In the exercise of the sovereign power thus referred to, the General Assembly of this state has declared that all actions for the recovery 'of immovable property or an entire estate shall be prescribed by 30 years. Civ. Code, arts. 1023, 3548, and this court has held that the heir who has permitted 30 years to elapse without having done any act showing an intention to accept a succession is barred by prescription from any right as heir. Succession of Waters, 12 La. Ann. 97. The General Assembly has also declared that personal actions arise from offenses and quasi offenses such as theft or slander (Code Prac. art. 31), and that such actions are barred by the prescription of one year. Civ.

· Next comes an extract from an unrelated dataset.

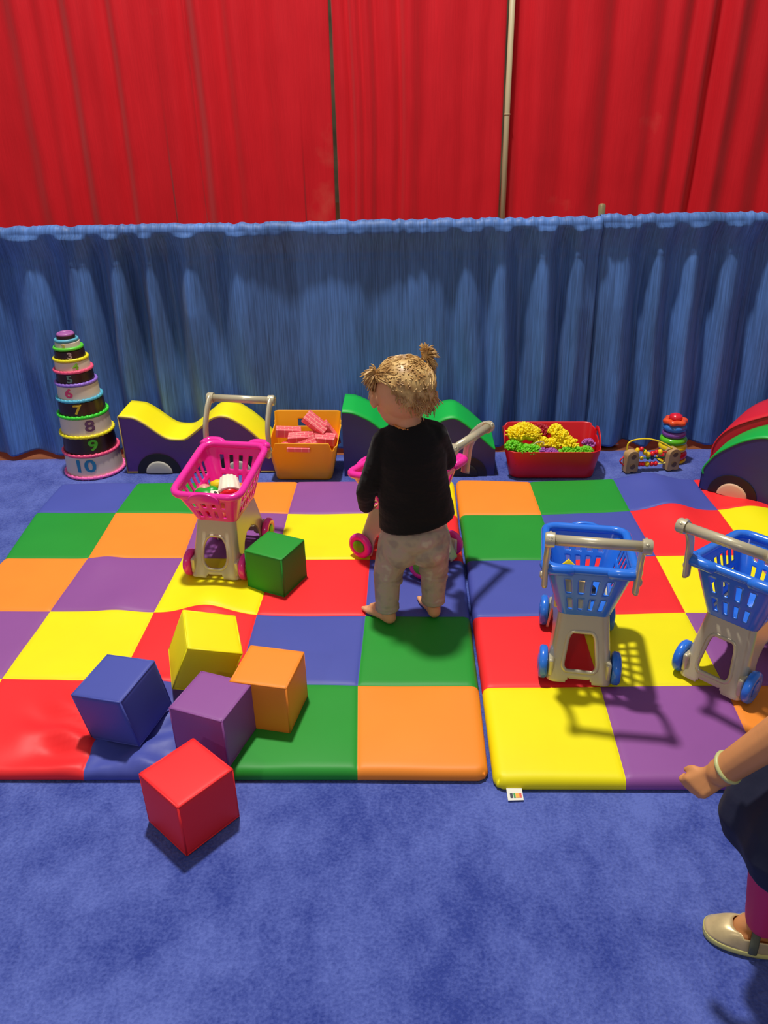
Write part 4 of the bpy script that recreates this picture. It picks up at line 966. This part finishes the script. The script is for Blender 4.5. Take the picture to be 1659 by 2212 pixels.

Code, art. 3536. The power that created the General Assembly has declared that actions such as this are barred by the prescription of three years, and the time and opportunity being reasonably sufficient, the plaintiff is no more deprived of her property without due process of law by the application of this rule than is the heir who fails to accept the succession, by the 30 years prescription, or the person whose property has been stolen, by the prescription of one year. Our learned Brethren of the Court of Appeal, expressing themselves in exceptionally able opinions, originally and upon application for rehearing, reached the conclusion at which we have arrived, and their judgment will remain undisturbed.

It is therefore ordered, adjudged, and decreed that this application be now dismissed, at the cost of the applicant.